Tuesday, September 10, 2002

Ky. treasurer touts credit bill




By Patrick Crowley pcrowley@enquirer.com
The Cincinnati Enquirer

        Kentucky State Treasurer Jonathan Miller is once again promoting passage of a state law that would regulate how credit card companies can market to college students.

        The bill would be introduced in the 2003 Kentucky General Assembly session that begins in January. It would mandate that credit card companies register with colleges in order to solicit students on campus and abide by a code of conduct that would be established by the state.

        “Credit cards, when used wisely, are a valuable tool for the consumer,” Mr. Miller said. “Too many Kentucky college students, however, do not have the sufficient literacy to handle this responsibility. Further, the aggressive marketing practices of some ... credit cared companies have compounded this problem.”

        The legislation, which will be filed by Rep. Susan Westrom, D-Lexington, would also establish financial literacy programs for college students.

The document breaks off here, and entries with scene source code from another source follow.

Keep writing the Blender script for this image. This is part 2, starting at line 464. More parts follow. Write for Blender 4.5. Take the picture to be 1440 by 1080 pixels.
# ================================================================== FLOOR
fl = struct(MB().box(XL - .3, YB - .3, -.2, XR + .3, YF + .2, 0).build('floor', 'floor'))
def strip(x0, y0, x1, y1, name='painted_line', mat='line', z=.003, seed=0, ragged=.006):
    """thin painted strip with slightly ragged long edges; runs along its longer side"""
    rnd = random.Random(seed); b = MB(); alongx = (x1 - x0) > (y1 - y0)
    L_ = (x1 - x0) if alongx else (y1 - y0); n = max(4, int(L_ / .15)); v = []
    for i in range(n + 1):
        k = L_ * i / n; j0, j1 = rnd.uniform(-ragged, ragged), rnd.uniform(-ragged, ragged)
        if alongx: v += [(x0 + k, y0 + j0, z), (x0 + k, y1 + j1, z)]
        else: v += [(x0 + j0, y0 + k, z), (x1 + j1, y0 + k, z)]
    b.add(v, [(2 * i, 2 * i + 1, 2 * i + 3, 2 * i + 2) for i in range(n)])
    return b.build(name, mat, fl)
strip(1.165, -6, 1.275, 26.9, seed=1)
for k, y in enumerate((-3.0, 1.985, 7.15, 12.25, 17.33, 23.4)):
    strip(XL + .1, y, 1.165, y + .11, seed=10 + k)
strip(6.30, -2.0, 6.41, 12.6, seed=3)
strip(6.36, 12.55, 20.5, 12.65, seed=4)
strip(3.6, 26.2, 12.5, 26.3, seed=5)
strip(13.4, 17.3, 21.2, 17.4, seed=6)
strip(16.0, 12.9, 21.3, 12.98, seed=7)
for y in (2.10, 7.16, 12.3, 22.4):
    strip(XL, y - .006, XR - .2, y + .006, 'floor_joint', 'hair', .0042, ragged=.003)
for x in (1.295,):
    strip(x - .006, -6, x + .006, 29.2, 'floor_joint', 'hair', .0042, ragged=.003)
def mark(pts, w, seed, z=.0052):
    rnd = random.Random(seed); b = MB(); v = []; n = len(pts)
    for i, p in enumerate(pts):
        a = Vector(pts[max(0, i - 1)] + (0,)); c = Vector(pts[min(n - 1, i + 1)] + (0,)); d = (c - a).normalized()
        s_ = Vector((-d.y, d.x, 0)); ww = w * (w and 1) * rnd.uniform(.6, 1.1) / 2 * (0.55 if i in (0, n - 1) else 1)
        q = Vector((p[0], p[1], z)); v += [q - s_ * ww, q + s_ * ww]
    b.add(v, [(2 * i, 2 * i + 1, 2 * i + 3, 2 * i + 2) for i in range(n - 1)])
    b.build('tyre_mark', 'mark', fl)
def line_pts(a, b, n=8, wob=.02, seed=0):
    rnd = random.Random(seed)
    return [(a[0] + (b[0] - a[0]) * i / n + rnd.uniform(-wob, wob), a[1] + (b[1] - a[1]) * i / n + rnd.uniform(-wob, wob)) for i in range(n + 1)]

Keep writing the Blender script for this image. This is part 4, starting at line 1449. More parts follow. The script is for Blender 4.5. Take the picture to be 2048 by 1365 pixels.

        “Financial literacy will help society as a whole,” Mr. Miller said. “People who don't make the right decisions with their finances, and specifically with credit cards, not only hurt themselves but they also hurt others. Because when then can't pay and are forced into bankruptcy, somebody else has to pay, usually consumers and taxpayers.”

        Mr. Miller took his case to Washington, D.C., last week, where he testified before the U.S. Senate Banking, Housing and Urban Affairs Committee, which conducted a hearing on financial literacy programs at colleges.

        U.S. Sen. Paul Sarbanes, D-Maryland, chairman of the Senate banking committee, said in a statement that more than half of the nation's first-year college students receive a credit card during their first year in school.

        Mr. Miller testified about the findings of hearings held last year by his Commission on Personal Savings and Investment. Ms. Westrom based much of her bill on information revealed during the hearings, he said.

        The bill passed the Kentucky House unanimously earlier this year but it died in the Senate without a vote being taken. Ms. Westrom has indicated she will re-file the bill for consideration in Kentucky's the 2003 legislative session.

        Mr. Miller has pushed for the bill, which he says would contain a code of conduct governing solicitation methods used by credit card companies. Those tactics now include dormitory room solicitations and offering gifts, prizes and other incentives to encourage college students to apply for credit cards.

        Kentucky has more than 90 colleges, universities, community colleges, technical colleges and theological/bible colleges.

        The Kentucky Council on Economic Education, the Cooperative Extension Offices and the Kentucky Bankers Association could draft financial literacy curriculum, Mr. Miller said.

        Kentucky U.S. Sen. Jim Bunning, a Southgate Republican who sits on the banking committee, said he agrees that financial literacy programs and education should be available.

        “It is much easier to get credit cards than to learn about how credit cards work and what responsibilities come with them,” Mr. Bunning said.

        But he is also concerned about making it too difficult for responsible students to receive credit cards.

        “Restricting credit is not necessarily the answer,” Mr. Bunning said, adding that many students use credit cards to pay for tuition, books, travel between home and school, and other expenses.

        “I think most 18-year-olds understand credit cards are not free money,” he said. “I think we can do a lot to help financial literacy, and I do think some companies take advantage of naove kids. I just want to make sure we do not do anything that would deny credit to those who need and understand it.”